New York Times Lincoln Essay Contest
© Richard Wightman Fox 2015
To celebrate Lincoln’s hundredth birthday in 1909, the Times put on an essay contest for the children of the Greater New York Area. Other urban papers, including the Philadelphia Ledger and the Cleveland Press, organized Lincoln competitions too, though none could rival the size of the Times endeavor.
Drawing on a city population of four and a half million, about three times that of Philadelphia (and nine times that of Cleveland), the Times attracted almost 10,000 qualifying submissions, many from New Jersey, Connecticut, and other towns in New York. All of the handwritten papers—capped at 500 words-- arrived with a teacher’s note certifying that the essay had been written “without outside help.”
“WINNERS OF THE LINCOLN COMPETITION MEDALS, CERTIFICATES, CASH PRIZES,” ran the seven-column headline on Page One of the “Magazine Section” on February 28, 1909. One thousand children had won silver Tiffany medals featuring the bust of Lincoln, and the top 100 were also given five-dollar gold pieces.
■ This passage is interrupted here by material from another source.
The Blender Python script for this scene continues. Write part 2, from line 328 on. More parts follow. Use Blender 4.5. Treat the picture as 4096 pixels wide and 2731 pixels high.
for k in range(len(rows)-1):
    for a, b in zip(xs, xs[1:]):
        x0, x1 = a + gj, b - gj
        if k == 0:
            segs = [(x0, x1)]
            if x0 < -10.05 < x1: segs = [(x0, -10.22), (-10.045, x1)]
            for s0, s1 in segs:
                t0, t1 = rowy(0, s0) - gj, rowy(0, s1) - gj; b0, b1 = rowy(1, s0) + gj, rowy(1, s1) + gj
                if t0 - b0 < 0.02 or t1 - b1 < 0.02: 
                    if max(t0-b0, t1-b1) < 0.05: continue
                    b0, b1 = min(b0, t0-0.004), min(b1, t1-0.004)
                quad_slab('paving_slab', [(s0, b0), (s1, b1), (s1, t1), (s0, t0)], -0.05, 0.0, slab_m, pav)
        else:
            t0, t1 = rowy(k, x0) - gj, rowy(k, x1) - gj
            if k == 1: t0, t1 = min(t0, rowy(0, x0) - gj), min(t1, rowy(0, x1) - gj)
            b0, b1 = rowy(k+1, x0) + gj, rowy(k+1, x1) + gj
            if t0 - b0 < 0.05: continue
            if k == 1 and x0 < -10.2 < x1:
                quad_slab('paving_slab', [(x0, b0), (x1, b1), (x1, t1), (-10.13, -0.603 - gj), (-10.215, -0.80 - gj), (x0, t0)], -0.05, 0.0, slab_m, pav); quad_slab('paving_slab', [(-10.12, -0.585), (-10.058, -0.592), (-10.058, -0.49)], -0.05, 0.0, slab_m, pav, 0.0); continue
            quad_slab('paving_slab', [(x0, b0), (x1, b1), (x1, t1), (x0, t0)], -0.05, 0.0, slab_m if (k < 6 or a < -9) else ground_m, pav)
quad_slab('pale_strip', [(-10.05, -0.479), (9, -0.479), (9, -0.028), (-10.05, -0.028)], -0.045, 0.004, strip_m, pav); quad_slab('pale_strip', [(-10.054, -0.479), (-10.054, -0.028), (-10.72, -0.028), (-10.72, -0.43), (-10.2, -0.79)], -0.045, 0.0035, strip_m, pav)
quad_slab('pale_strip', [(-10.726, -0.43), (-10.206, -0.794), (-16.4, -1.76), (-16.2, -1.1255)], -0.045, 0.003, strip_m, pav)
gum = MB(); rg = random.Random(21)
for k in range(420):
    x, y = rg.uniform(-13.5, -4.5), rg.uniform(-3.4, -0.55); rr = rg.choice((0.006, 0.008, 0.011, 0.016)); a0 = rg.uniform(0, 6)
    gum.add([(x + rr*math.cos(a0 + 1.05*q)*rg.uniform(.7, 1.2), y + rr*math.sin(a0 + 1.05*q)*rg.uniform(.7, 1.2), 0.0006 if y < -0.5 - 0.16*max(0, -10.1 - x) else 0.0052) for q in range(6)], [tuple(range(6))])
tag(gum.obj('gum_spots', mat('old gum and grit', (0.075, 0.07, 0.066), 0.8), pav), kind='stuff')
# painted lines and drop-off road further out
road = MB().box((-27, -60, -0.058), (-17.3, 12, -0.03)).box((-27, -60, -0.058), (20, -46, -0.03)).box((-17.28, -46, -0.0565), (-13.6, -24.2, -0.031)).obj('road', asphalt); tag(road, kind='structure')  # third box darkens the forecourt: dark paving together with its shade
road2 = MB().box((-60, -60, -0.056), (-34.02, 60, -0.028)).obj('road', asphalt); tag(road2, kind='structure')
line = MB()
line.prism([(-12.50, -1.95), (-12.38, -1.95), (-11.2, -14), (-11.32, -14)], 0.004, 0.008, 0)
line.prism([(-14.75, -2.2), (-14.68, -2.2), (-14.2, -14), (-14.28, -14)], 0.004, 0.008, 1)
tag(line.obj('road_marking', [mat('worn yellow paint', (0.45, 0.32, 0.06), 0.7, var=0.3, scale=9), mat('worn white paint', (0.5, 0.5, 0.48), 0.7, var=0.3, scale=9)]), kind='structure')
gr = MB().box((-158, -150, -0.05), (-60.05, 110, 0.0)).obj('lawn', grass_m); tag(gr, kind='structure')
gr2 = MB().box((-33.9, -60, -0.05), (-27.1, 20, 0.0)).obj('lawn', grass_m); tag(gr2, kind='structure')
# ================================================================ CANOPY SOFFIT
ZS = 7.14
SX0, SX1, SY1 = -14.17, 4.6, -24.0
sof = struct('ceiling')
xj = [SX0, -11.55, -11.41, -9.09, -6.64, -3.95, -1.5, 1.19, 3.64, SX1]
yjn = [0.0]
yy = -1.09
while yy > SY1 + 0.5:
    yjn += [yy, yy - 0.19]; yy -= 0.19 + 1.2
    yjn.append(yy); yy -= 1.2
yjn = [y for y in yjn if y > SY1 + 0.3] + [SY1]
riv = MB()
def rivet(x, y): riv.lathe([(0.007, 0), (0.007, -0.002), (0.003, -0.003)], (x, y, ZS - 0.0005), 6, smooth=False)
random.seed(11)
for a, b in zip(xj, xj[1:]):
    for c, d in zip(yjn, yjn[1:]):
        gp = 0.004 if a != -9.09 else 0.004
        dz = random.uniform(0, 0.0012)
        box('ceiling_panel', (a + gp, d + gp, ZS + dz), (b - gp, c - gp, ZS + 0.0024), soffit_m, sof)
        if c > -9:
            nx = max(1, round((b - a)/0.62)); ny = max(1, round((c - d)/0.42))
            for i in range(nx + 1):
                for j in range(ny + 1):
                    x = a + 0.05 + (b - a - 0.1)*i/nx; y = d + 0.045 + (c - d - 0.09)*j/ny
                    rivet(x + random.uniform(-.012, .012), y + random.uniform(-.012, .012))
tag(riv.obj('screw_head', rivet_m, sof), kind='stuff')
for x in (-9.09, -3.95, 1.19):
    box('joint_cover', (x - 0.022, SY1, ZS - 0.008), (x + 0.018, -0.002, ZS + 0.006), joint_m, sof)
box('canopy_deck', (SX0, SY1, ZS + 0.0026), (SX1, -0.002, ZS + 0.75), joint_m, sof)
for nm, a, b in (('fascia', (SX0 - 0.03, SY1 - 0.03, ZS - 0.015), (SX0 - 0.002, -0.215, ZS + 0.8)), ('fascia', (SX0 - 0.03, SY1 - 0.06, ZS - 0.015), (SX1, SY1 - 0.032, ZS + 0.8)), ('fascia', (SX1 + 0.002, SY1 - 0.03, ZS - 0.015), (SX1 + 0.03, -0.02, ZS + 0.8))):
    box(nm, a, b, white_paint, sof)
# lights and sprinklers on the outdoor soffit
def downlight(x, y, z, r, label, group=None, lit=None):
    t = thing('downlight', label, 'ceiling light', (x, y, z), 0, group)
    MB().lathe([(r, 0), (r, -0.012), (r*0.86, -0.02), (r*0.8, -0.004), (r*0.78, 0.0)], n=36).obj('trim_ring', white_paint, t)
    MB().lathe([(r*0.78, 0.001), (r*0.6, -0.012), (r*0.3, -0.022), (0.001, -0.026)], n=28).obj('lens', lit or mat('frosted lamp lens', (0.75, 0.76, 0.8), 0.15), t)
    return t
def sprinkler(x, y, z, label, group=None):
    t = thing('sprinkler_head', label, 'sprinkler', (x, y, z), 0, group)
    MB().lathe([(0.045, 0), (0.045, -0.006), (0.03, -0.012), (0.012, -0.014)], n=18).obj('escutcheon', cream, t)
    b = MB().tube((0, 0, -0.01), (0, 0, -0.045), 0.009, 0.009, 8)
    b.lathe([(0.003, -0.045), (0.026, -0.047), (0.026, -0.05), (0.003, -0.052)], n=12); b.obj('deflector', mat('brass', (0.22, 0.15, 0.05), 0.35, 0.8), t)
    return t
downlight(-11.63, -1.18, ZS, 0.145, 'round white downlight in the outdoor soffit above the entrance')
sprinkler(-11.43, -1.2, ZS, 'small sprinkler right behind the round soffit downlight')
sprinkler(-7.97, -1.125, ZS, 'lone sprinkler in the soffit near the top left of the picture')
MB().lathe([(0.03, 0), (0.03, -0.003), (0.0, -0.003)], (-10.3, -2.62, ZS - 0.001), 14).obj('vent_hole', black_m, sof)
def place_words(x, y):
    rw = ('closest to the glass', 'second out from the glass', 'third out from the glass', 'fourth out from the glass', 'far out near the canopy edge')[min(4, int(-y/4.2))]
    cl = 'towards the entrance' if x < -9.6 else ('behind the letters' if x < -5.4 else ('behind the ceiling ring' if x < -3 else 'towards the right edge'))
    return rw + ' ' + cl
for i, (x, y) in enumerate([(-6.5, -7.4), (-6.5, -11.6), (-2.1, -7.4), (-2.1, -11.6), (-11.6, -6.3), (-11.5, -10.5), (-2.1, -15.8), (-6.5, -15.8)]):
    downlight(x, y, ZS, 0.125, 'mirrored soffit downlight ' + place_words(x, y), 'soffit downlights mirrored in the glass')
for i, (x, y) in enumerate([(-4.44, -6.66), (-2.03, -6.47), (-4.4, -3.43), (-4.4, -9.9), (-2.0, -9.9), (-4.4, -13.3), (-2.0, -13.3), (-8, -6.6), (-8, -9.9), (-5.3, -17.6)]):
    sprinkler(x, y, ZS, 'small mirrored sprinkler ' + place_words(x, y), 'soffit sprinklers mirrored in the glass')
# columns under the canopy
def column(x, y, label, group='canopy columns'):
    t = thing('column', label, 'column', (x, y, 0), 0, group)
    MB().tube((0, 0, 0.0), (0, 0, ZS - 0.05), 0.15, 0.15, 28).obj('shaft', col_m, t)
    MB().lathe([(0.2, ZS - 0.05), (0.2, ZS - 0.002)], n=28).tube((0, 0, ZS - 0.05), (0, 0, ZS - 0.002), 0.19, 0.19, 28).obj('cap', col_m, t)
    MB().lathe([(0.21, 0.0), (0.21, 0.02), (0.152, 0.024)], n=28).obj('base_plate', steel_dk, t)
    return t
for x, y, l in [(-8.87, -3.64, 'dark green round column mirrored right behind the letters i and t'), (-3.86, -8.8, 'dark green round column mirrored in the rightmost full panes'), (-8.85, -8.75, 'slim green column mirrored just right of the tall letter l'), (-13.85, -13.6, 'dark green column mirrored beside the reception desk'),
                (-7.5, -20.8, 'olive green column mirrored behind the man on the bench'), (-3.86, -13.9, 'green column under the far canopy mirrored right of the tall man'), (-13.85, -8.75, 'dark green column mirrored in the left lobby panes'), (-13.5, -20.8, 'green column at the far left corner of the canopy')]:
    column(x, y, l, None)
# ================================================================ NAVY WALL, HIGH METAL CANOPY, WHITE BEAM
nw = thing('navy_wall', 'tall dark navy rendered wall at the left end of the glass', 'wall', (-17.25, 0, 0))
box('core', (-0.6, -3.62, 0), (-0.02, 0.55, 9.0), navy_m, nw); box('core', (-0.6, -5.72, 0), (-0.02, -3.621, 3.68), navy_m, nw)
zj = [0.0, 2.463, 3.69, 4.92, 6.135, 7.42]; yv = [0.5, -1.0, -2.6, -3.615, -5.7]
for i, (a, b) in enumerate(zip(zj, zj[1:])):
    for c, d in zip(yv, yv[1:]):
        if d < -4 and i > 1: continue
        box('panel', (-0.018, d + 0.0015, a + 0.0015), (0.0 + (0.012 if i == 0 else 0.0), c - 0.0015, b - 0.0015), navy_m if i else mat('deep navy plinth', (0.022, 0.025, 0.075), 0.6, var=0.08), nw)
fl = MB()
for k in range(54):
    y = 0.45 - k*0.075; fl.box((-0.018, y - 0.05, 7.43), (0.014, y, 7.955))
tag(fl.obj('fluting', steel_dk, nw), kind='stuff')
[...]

The Magazine printed the top ten essays, in facsimile form to show off the neatness and penmanship of the best writers. Four of the ten came from pre-teens, including one nine-year-old. For the Times, these youngsters proved irresistible. Their innocent directness of expression called to mind the mythic simplicity of Lincoln
The Times received such an overwhelming number of entries because the New York City school system jumped on board. Teachers were encouraged to assign the seven-part biography of Lincoln published in the paper in early February, the work of Frederick Trevor Hill, author of the recent book Lincoln the Lawyer. They helped their pupils grasp what the Times meant by an “original” response to Hill’s account. A dry summary would not suffice. Students had to seize the central points of Hill’s biography and make them their own.
“Lincoln was not a heaven born genius—merely a plain man who was honest, sincere, and upright,” wrote Hill. He learned growing up that strong “character” would get him through failure and disappointment. Any young person in any era, the Times urged, could adopt Lincoln as a model.
Their teachers promoted the contest, but the lure of a shiny medal fired the children’s ambition. Letters poured into the Times office from young hopefuls and their parents, explaining how badly they wanted to win.
One father thought he’d help his fourteen-year-old daughter’s chances by sending in an additional poem she’d written urging equal time for George Washington:
It’s Lincoln, Lincoln, Lincoln
Just cause he’s a hundred years old,
O’ course he deserves every bit of his praise,
And maybe I am kind o’ bold
To say that there’s some one better,
An’ tho’ I’m only one
I’m goin’ ter stick up for the father
Of this country, George Washington.
The Times cautioned youngsters not to expect special treatment for extra material of this kind. But the fourteen-year-old did get her medal.
Diminutive Alexandra Kliatshco, a Russian immigrant, and the nine-year-old winner of a silver medal and a five-dollar gold piece, became the paper’s prime symbol of equal opportunity. Alexandra had arrived in America from Russia only three years before, knowing no English. She had thrived at P. S. 177 in Manhattan, and she produced an elegant Lincoln piece. Her father, a physician on Henry Street, told the Times she had excelled at memorizing Russian poetry from the time she was three years old.
“I am a little foreign girl, and I have been here only a short time,” her essay began, “but when I read about Lincoln, I thought that I might grow up a great woman as Lincoln was a great man.” And it ended: “We cannot forget the love he bore us and he died leaving the world better than it was. I hope that I can be like Lincoln, unselfish, kind, thoughtful and modest.”
A 1998 profile in the Times noted that her prediction had proven accurate. Alexandra Kliatshco Werner had graduated from Teachers College in 1922 and taught art for 40 years at Jane Addams Vocational School in the Bronx. She loved impressionist paintings, classical music, and Alfred Hitchcock, and she had tried her hand at poetry. Alexandra had not held on to her Lincoln medal, preferring to make a gift of it to her father, who died in 1928.
A regular contributor over the decades to the Times “Neediest Cases” fund, Mrs. Werner—an eloquent Lincoln essayist of 1909-- died in 1997 at the age of 97.